This article was published on August 16, 2019

Apple will soon treat online web tracking the same as a security vulnerability


Apple will soon treat online web tracking the same as a security vulnerability

Apple is taking a hard stance on online privacy with a new anti-tracking policy in Safari.

The iPhone maker has published a “WebKit Tracking Prevention Policy” that goes into specifics about the types of anti-tracking methods it has developed, the practices it believes are harmful to users, and the unintended consequences of those preventive countermeasures.

The open-source WebKit browser rendering engine is the basis for Safari, in addition to the browsers bundled with Amazon Kindle ebook reader and Samsung Tizen OS.

Blink — the rendering engine that powers Google Chrome — is also a fork of WebKit.
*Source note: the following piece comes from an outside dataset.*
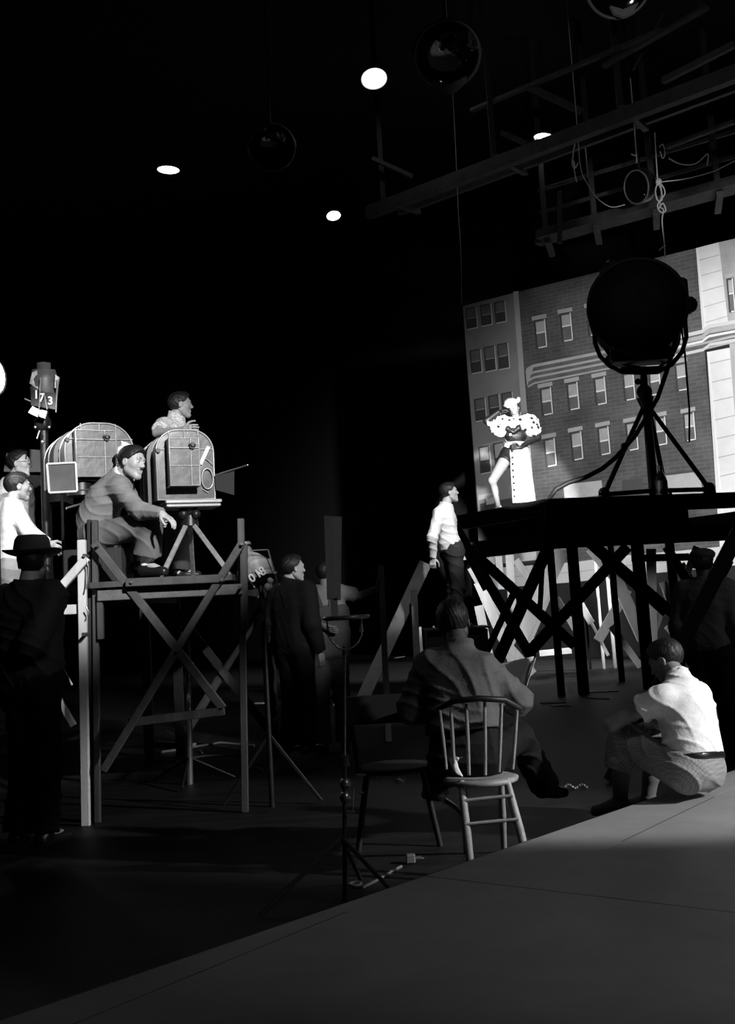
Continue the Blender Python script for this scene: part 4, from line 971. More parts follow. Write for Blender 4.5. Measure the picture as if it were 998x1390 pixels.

But on iOS, Chrome and other third-party browsers rely on WebKit due to restrictions imposed by Apple’s App Store Review Guidelines (Section 2.5.6).

Intelligent Tracking Protection

Publishers and companies rely heavily on online tracking — i.e. collecting (anonymized) data about a user’s activity on the web — to keep tabs on your every move as you hop from one site to the other.

While this is typically used for targeted advertising, the implications go beyond just serving relevant ads in that it allows marketers to create detailed dossiers about your interests — resulting in significant loss of privacy.

This involves the use of cookies, tracking pixels, link decorationbrowser and device fingerprinting, and other adtech-based navigational tracking methods intended to amass browsing activities and build elaborate profiles of web users.

Apple, for its part, began to crack down on web-tracking two years ago with Intelligent Tracking Protection (ITP). The technology aims to limit advertisers’ cross-site tracking on iOS and macOS Safari browsers, at the same time, measure the effectiveness of their ad campaigns on the web without compromising on your privacy.

The anti-tracking policy

Viewed in that light, the new policy is an extension of this privacy-by-design paradigm. It seeks to prevent all forms of covert tracking methods outlined above, failing which it will ask for user’s informed consent before allowing tracking.

Apple warns that parties trying to circumvent its anti-tracking tech in Safari will be treated “with the same seriousness as exploitation of security vulnerabilities,” and that it “may add additional restrictions without prior notice.”

At the same time, the Cupertino-based tech giant acknowledged it will “try to limit unintended impact” of its anti-tracking methods, particularly on practices that could be affected because “they rely on techniques that can also be used for tracking,” such as “Like” buttons, third-party sign-on, and bot detection.

It is, however, not immediately clear if paywall detection methods employed by publishers will be considered forbidden in this context.

Privacy trumps all

“When faced with a tradeoff, we will typically prioritize user benefits over preserving current website practices,” the WebKit engineering team said.

Apple is not the first company to go after abusive tracking methods — the company notes its anti-tracking methods were inspired by Mozilla’s anti-tracking policy. But with Safari being the default browser on all Apple devices, the development could tip the scales in its favor.

The policy enforcement also comes at a time when use of ad-blockers is at its peak, with privacy-focused web browser Brave registering a 1,200 percent increase in verified publishers using its Brave Rewards program since July last year.

Brave blocks ads by by default, but allows its users to earn BAT tokens if they choose to accept ads that are provided by the company.

But by equating circumvention of anti-tracking measures with a security vulnerability, Apple has taken its efforts to guarantee user privacy up a notch.

While a lot of it will depend how the policy is enforced, you can bet it will force advertisers and other browser makers — including Google’s widely used Chrome — to rethink their approach. And that can only be a win for privacy.